Inside the Marine officers’ tent, most men already are bundled in their sleeping bags on the plywood flooring. The wind blew out the officers’ electrical supply a half-hour earlier. The storm leaves a half-inch of dust on every surface.

Electrical power is eventually restored. As light floods back into the tent, it reveals a scene that now resembles the inside of a car wash — except that dirt is flying instead of water. At the same time, word arrives that Gunnery Sgt. Alvin Harewood, 40, of Queens, N.Y., is missing.

In preparing for war with Iraq, the Marines camped among the desert dunes at Kuwait’s northern border have met the first line of resistance: tent-rattling winds that gust up to 40 miles an hour. In February, four soldiers were killed nearby when their Black Hawk helicopter crashed in a severe wind and dust storm.

One consequence of the delay in the beginning of any conflict with Iraq is that 50 days of winds known as the “kaus “have begun.

In Kuwait and Iraq, heavy spring winds produce blinding dust storms that can strip paint from a car and obliterate the sun at midday. The storms heighten the danger that troops could become lost and disoriented during combat.

Blowing sand can even distort global positioning satellite systems used to navigate. It ruins electrical equipment — the Marines’ lone working printer here is stored in a trash bag — and chokes the giant air filters in Marine tanks with up to 40 pounds of dirt.

“It’s hard to keep your weapons clean. It’s hard to keep yourself clean,” says Lance Cpl. Aaron Finley of Yakima Wash.

The “kaus”’ arrival also means the direction of the wind will shift from cool southerly breezes that originate in the Persian Gulf to furnace-like blasts from the north. These northerly winds are called “shamals “and bring with them heavy dust and sand storms.

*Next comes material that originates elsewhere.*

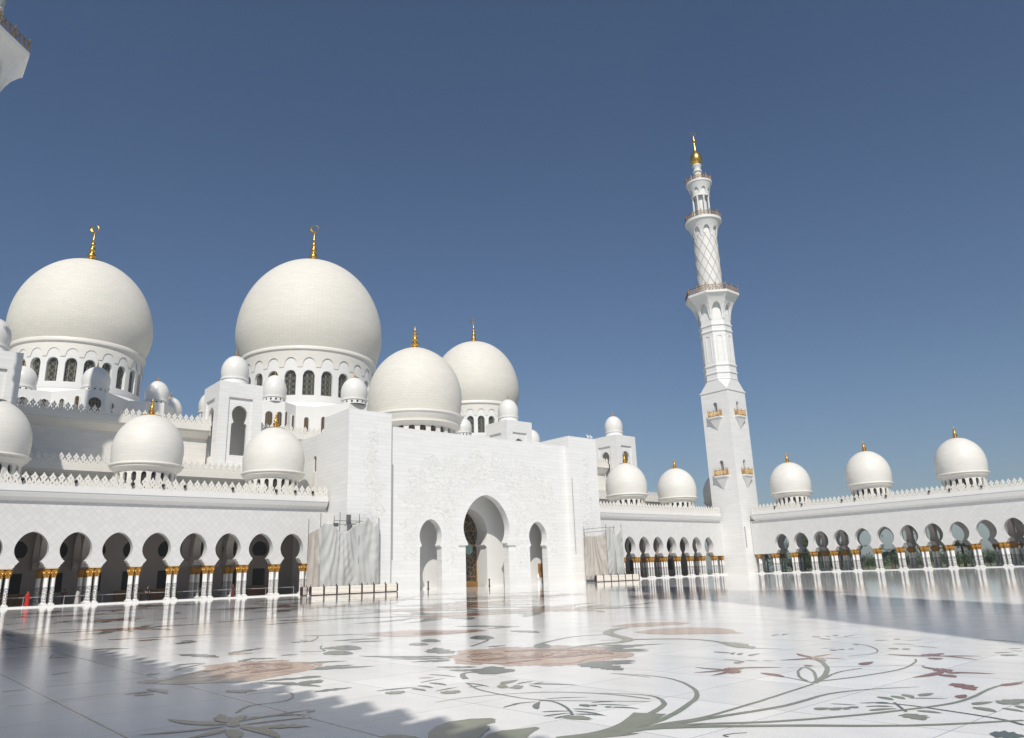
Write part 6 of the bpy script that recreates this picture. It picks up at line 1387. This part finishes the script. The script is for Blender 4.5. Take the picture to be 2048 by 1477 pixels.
def person(label, x, y, z, rz, H_, top, bottom, robe=False, headcover=None, walk=.12, arm='down'):
    t_ = empty('person', label, 'person', (x, y, z)); t_.rotation_euler = (0, 0, rz); k = H_ / 1.75; L0 = Vector((x, y, z))
    def P(a, b, c, r, r2=None): return (a * k, b * k, c * k, r * k, (r2 or r) * k)
    # facing local -Y; body is one continuous figure
    hx = .42 if arm == 'down' else .30
    ch = [P(0, 0, .95, .15, .11), P(0, 0, 1.12, .14, .10), P(0, .01, 1.30, .17, .11), P(0, .01, 1.43, .15, .09), P(0, 0, 1.50, .055), P(0, -.01, 1.57, .06), P(0, -.015, 1.65, .085, .10), P(0, -.01, 1.72, .05),
          P(-.20, .01, 1.41, .06), P(-.27, .03, 1.14, .045), P(-.27, -.08, .90, .034), P(-.27, -.11, .82, .035, .02),
          P(.20, .01, 1.41, .06), P(.27, .02, 1.14, .045), P(.26, -.10 if arm == 'down' else -.24, .92 if arm == 'down' else 1.20, .034), P(.26, -.14 if arm == 'down' else -.32, .84 if arm == 'down' else 1.26, .035, .02),
          P(-.10, 0, .88, .10), P(-.11, -walk, .50, .065), P(-.11, -walk * .7, .10, .042), P(-.11, -walk * .7 - .14, .04, .04, .03),
          P(.10, 0, .88, .10), P(.11, walk * .4, .50, .065), P(.11, walk * 1.3, .10, .042), P(.11, walk * 1.3 - .14, .04, .04, .03)]
    ed = [(0, 1), (1, 2), (2, 3), (3, 4), (4, 5), (5, 6), (6, 7), (3, 8), (8, 9), (9, 10), (10, 11), (3, 12), (12, 13), (13, 14), (14, 15), (0, 16), (16, 17), (17, 18), (18, 19), (0, 20), (20, 21), (21, 22), (22, 23)]
    skinned('body', ch, ed, 'skin', t_, L0)
    if robe:
        mb = MB(); pr = [(.31, .02), (.29, .3), (.24, .7), (.20, 1.0), (.19, 1.18), (.22, 1.36), (.19, 1.46), (.08, 1.52)]
        mb.lathe([(r * k, z_ * k) for r, z_ in pr], (0, 0, 0), 20, lambda a: 1 + .05 * math.sin(7 * a) - .22 * abs(math.sin(a)))
        o = link('robe', mb, top, None, (0, 0, 0), smooth=True); put(o, t_, L0)
        ar = [P(-.19, .01, 1.42, .075), P(-.28, .03, 1.14, .065), P(-.28, -.07, .93, .06)]; skinned('sleeve', ar, [(0, 1), (1, 2)], top, t_, L0)
        ar = [P(.19, .01, 1.42, .075), P(.28, .02, 1.14, .065), P(ch[14][0] / k, ch[14][1] / k + .01, ch[14][2] / k + .02, .06)]; skinned('sleeve', ar, [(0, 1), (1, 2)], top, t_, L0)
    else:
        s = [P(0, 0, .93, .165, .125), P(0, 0, 1.12, .155, .115), P(0, .01, 1.30, .185, .125), P(0, .01, 1.44, .15, .10), P(-.20, .01, 1.41, .075), P(-.275, .03, 1.16, .06), P(.20, .01, 1.41, .075), P(.275, .02, 1.16, .06)]
        skinned('shirt', s, [(0, 1), (1, 2), (2, 3), (3, 4), (4, 5), (3, 6), (6, 7)], top, t_, L0)
        s = [P(0, 0, .92, .16, .12), P(-.10, 0, .86, .115), P(-.11, -walk, .50, .08), P(-.11, -walk * .7, .09, .06), P(.10, 0, .86, .115), P(.11, walk * .4, .50, .08), P(.11, walk * 1.3, .09, .06)]
        skinned('trousers', s, [(0, 1), (1, 2), (2, 3), (0, 4), (4, 5), (5, 6)], bottom, t_, L0)
    mb = MB(); mb.sphere((0, .015 * k, 1.68 * k), .125 * k, 14, 10, 1.1); keep = [i for i, v in enumerate(mb.v)]
    if headcover: mb.lathe([(.125 * k, 1.66 * k), (.14 * k, 1.56 * k), (.20 * k, 1.44 * k), (.22 * k, 1.38 * k)], (0, .03 * k, 0), 14)
    mb.f = [f for f in mb.f if not all(mb.v[i][1] < -.055 * k and mb.v[i][2] < 1.75 * k for i in f)]
    o = link('headscarf' if headcover else 'hair', mb, headcover or 'hair', None, (0, 0, 0), smooth=True); put(o, t_, L0)
    mb = MB(); mb.tube([(0, -.085 * k, 1.69 * k), (0, -.118 * k, 1.645 * k), (0, -.10 * k, 1.635 * k)], .014 * k, 5)
    for sx in (-1, 1): mb.sphere((sx * .035 * k, -.088 * k, 1.69 * k), .012 * k, 6, 4); mb.sphere((sx * .098 * k, .0, 1.66 * k), .022 * k, 6, 4)
    mb.tube([(-.028 * k, -.088 * k, 1.605 * k), (.028 * k, -.088 * k, 1.605 * k)], .008 * k, 4)
    o = link('face', mb, 'skin', None, (0, 0, 0)); put(o, t_, L0)
    return t_
FZ = .14
person('woman in a long red patterned dress and scarf at the left arcade', 15.6, 105.6, FZ, .3, 1.62, 'red', 'red', True, 'red')
person('person in dark red top and dark trousers standing in the left arcade shade', 19.6, 107.6, FZ, -.5, 1.72, 'darkred', 'bluec')
person('person in white walking between column groups of the left arcade', 21.0, 107.0, FZ, -1.2, 1.72, 'greyc', 'greyc', True, None, .2)
person('guard in black standing in shade before the brown panel of the left arcade', 28.9, 106.6, FZ, .2, 1.82, 'blackc', 'blackc')
person('person in a long maroon robe beside columns in mid left arcade', 39.3, 104.9, FZ, 1.0, 1.66, 'darkred', 'darkred', True, 'darkred')
person('man in a long white robe and white headscarf standing before the right small archway', 77.0, 84.5, 0, .75, 1.72, 'whitec', 'whitec', True, 'whitec')
person('small person in grey near the red dress in the left arcade', 17.6, 108.6, FZ, 0.4, 1.15, 'bluec', 'bluec')
for i, (x, y) in enumerate(((106.0, 99.2), (104.9, 99.0))):
    z = 26.86; t_ = None; mb = MB(); mb.sphere((x, y, z + .32), .26, 10, 7, .8); mb.sphere((x - .28, y, z + .62), .14, 8, 6); mb.tube([(x + .15, y, z + .35), (x + .6, y, z + .25)], .10, 6, .03); mb.tube([(x, y, z), (x, y, z + .2)], .03, 5)
    tag(link('bird', mb, 'whitec', None, (x, y, z), smooth=True), ['white bird perched on the right pier of the portal, nearer its outer corner', 'white bird perched on the right pier of the portal, nearer the middle of its top'][i], 'bird')

# ------------------------------------------------------------ desert haze
mt = bpy.data.materials.new('haze_air'); mt.use_nodes = True; t = mt.node_tree
for n_ in list(t.nodes):
    if n_.type != 'OUTPUT_MATERIAL': t.nodes.remove(n_)
out = [n_ for n_ in t.nodes if n_.type == 'OUTPUT_MATERIAL'][0]
pv = N(t, 'ShaderNodeVolumePrincipled'); pv.inputs['Color'].default_value = (0.84, 0.92, 0.92, 1); pv.inputs['Density'].default_value = HAZE; pv.inputs['Anisotropy'].default_value = 0.0
t.links.new(pv.outputs[0], out.inputs['Volume'])
M['haze'] = mt
mb = MB(); mb.box(-900, 1300, -900, 1300, -1.5, 124.0)
hz = tag(link('haze', mb, 'haze', None, (0, 0, 0)), 'thin pale desert haze over the whole place', 'haze', kind='stuff'); hz.display_type = 'WIRE'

From now to July, the average daily temperature in the desert will rise about 10 degrees a month to a peak of 113 degrees — in the shade. Rising temperatures stoke the winds as air moves from high-pressure areas in the north to low pressure in the south.

“This time of year is probably the worst for winds,” says Stephen Davenport, a Weather News International meteorologist in Dubai, United Arab Emirates.

Wednesday’s gale came up so suddenly that many soldiers lost their way amid routine nightly tasks such as shaving, showering or visiting friends.

“The winds were just ferocious,” says Master Sgt. Randy Stevens of Tacoma, Wash.

“The Marines fought as hard as they could to keep the tents up.”

In the officers’ tent after 10 p.m., Capt. Scott McDonald orders an “accountability check” of the several hundred soldiers under his command. Tent by tent, reports come back. Initially, three men are missing, but two are found hunkered down in a Humvee.

The missing man, Sgt. Harewood, is a Marine veteran who has been through sandstorms before. He was shaving when the dust at his ankles rose to envelop him in clouds of suffocating sand.

He lost his way in the quarter-mile trek between the Marines’ makeshift showers at one end of Camp Coyote and their billowing tents at the other.

Two hours later, the search for Harewood is suspended for the rest of the night. “It was futile,” McDonald says.

But Harewood is safe. He has crawled inside another Humvee to wait out the storm. At 1:20 a.m., more than four hours after he was last seen, Harewood gropes his way back to his own tent, still half-blinded by sand that swelled his eyes nearly shut.

“I took a couple of steps and the wind hit me,” Harewood says on his return. “It blinded me a little bit. As I got further I bumped into some 5-ton trucks and walked around them. That took me off my path. I couldn’t see the camp, so I shot past it to another camp right below us.”